══ SUPPLIED INFORMATION

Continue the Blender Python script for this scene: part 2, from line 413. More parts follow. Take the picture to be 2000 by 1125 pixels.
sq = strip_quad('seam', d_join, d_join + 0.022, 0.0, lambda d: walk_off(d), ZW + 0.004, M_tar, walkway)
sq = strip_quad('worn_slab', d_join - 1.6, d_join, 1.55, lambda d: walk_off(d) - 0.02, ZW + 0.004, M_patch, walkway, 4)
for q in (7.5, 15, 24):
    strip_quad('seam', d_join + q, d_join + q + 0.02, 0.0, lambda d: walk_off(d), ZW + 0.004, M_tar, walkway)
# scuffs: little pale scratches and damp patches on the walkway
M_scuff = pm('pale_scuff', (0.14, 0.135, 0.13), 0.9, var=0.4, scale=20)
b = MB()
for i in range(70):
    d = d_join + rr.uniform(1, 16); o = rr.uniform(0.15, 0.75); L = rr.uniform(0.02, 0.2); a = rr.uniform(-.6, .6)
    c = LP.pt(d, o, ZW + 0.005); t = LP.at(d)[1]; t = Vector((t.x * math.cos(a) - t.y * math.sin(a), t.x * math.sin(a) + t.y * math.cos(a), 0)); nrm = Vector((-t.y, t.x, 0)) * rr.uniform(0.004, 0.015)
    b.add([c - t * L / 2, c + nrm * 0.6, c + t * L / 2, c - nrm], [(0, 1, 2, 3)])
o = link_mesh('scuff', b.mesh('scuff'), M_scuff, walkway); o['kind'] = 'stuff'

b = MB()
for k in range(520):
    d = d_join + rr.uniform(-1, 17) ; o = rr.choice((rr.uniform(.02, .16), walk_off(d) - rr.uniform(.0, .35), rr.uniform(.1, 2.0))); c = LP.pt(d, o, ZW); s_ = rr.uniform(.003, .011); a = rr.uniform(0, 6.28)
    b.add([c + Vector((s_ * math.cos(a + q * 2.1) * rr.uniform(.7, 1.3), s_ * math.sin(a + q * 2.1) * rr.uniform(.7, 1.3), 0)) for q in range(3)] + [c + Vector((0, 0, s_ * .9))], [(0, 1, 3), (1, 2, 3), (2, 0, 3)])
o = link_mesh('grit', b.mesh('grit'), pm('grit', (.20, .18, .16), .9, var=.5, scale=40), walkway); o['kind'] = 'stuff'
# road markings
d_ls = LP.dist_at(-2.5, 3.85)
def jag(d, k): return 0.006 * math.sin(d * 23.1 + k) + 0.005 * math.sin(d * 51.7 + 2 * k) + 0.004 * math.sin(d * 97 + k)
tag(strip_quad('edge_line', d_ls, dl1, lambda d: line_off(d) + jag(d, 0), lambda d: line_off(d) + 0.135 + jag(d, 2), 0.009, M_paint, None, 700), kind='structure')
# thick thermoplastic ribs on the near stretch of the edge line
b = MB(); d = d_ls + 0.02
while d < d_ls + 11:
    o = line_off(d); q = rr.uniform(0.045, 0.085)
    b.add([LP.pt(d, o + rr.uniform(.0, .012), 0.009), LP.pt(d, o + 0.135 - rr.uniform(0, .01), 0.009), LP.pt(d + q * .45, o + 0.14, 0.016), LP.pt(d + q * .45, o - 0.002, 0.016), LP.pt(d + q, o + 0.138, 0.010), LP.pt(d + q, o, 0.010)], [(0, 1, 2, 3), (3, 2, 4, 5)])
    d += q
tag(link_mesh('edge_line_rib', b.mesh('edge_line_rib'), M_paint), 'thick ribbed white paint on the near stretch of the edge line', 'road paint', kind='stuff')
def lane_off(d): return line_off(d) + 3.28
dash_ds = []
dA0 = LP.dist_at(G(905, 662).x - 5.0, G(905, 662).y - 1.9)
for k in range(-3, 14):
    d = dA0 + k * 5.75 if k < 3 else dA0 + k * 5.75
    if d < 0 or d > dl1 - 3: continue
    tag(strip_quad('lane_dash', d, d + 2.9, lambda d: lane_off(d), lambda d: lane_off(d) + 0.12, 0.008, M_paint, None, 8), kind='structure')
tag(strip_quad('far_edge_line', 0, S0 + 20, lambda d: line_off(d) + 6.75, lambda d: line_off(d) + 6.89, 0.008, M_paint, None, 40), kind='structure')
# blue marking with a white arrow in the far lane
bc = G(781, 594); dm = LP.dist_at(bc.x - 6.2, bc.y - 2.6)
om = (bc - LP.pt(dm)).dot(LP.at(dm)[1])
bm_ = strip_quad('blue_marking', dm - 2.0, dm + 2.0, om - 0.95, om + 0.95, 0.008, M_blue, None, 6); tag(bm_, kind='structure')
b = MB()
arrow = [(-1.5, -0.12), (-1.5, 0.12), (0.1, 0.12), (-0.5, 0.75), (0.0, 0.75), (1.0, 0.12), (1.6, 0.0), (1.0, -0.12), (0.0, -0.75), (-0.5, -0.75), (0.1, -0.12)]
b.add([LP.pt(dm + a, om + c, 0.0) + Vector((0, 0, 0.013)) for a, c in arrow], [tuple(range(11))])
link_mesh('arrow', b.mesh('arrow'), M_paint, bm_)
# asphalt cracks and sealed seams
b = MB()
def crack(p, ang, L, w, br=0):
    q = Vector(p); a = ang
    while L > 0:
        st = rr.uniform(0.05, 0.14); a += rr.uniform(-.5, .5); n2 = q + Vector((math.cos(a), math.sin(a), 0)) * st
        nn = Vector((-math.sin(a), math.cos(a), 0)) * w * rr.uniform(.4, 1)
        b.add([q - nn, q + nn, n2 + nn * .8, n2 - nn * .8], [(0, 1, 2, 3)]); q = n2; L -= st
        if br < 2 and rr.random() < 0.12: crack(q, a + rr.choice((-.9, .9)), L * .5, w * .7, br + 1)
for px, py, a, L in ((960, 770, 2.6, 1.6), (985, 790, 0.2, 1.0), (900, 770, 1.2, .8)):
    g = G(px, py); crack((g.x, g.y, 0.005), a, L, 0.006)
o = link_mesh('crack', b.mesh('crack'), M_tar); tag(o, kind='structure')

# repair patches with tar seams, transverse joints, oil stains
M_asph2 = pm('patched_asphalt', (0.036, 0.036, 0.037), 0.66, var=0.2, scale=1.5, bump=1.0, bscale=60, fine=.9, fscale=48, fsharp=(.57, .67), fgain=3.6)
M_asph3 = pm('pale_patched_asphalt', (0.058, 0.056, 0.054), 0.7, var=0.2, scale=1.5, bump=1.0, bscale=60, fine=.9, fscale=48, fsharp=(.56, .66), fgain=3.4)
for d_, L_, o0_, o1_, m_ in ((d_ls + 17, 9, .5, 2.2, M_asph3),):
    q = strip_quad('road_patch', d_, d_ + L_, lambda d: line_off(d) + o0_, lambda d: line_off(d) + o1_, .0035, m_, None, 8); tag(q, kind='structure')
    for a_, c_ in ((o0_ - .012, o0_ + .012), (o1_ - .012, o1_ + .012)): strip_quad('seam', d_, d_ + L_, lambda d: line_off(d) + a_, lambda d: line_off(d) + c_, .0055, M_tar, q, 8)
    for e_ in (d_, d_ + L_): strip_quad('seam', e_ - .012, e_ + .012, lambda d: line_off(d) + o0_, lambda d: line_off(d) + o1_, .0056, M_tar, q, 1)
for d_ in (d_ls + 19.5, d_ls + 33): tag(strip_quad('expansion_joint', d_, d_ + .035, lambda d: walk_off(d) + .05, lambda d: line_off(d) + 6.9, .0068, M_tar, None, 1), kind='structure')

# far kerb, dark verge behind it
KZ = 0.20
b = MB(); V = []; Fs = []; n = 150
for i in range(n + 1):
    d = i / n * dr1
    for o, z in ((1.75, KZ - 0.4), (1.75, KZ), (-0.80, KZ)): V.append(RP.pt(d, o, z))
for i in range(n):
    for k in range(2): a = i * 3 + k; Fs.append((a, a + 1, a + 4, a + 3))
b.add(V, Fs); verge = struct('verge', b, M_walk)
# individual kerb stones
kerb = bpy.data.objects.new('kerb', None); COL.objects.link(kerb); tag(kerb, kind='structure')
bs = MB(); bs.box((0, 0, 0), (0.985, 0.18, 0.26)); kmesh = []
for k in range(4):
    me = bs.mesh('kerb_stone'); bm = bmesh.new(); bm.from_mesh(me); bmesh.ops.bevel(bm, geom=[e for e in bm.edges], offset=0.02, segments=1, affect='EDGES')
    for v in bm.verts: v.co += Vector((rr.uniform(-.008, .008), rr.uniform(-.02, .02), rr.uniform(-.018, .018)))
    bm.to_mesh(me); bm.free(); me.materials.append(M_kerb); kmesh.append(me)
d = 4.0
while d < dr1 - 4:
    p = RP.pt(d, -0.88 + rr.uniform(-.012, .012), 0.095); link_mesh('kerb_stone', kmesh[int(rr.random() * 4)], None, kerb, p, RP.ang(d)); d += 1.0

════

■ PROBLEM STATEMENT
Reproduce, please, the lines of the material from its first line down to the line containing "o = link_mesh('scuff', b.mesh('scuff'), M_scuff, walkway);", keeping both ends and nothing beyond them.

■ SOLUTION FOR THIS TASK
Continue the Blender Python script for this scene: part 2, from line 413. More parts follow. Take the picture to be 2000 by 1125 pixels.
sq = strip_quad('seam', d_join, d_join + 0.022, 0.0, lambda d: walk_off(d), ZW + 0.004, M_tar, walkway)
sq = strip_quad('worn_slab', d_join - 1.6, d_join, 1.55, lambda d: walk_off(d) - 0.02, ZW + 0.004, M_patch, walkway, 4)
for q in (7.5, 15, 24):
    strip_quad('seam', d_join + q, d_join + q + 0.02, 0.0, lambda d: walk_off(d), ZW + 0.004, M_tar, walkway)
# scuffs: little pale scratches and damp patches on the walkway
M_scuff = pm('pale_scuff', (0.14, 0.135, 0.13), 0.9, var=0.4, scale=20)
b = MB()
for i in range(70):
    d = d_join + rr.uniform(1, 16); o = rr.uniform(0.15, 0.75); L = rr.uniform(0.02, 0.2); a = rr.uniform(-.6, .6)
    c = LP.pt(d, o, ZW + 0.005); t = LP.at(d)[1]; t = Vector((t.x * math.cos(a) - t.y * math.sin(a), t.x * math.sin(a) + t.y * math.cos(a), 0)); nrm = Vector((-t.y, t.x, 0)) * rr.uniform(0.004, 0.015)
    b.add([c - t * L / 2, c + nrm * 0.6, c + t * L / 2, c - nrm], [(0, 1, 2, 3)])
o = link_mesh('scuff', b.mesh('scuff'), M_scuff, walkway); o['kind'] = 'stuff'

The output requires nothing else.